Richmond easily met the economic need test by selling its electricity under a Standard Offer 1 contract, whose real-time pricing provisions avoided any excessive costs to ratepayers. Thus, Richmond passed section (1) of the self-generation test for its electricity sales to PG&E. (CEC Decision, pages 42-43.)

As for section (2), the internal use of power, the evidence revealed failed attempts by PG&E and Chevron to negotiate a special rate, including applicant’s rejection of three separate PG&E offers to keep the refinery as a customer. Chevron explained and justified its reasons for determining that each PG&E offer was not in applicant’s best economic interests, compared to building the cogeneration plant.

PG&E testified regarding the generous benefits offered Chevron by its offers, trying to show that, under a proper economic analysis, it was in applicant’s best interests to accept one of PG&E’s proposals.

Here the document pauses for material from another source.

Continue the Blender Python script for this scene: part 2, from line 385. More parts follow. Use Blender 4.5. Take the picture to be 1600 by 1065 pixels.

Applying section (2) of the self-generation need test, the Committee and Commission found that Chevron had established a reasonable economic basis in support of its judgment to proceed with the cogeneration plant, rather than accept any of PG&E’s offers. This upheld the presumption in section (2) favoring an applicant’s calculation of its own best interests. PG&E had failed to produce convincing evidence to rebut Chevron’s assessment of the risk and benefit factors favoring construction of the cogeneration plant. Section 2 was satisfied. (CEC Decision, pages 49-52.)

Chevron’s Richmond Cogeneration Facility therefore passed the Demand Conformance Test for self-generation facilities.

 

Adoption

In a 55 page Decision, The Energy Commission unanimously granted the Richmond Cogeneration Facility a Small Power Plant Exemption on October 7, 1987. The project was constructed under local permits and began operating in 1992.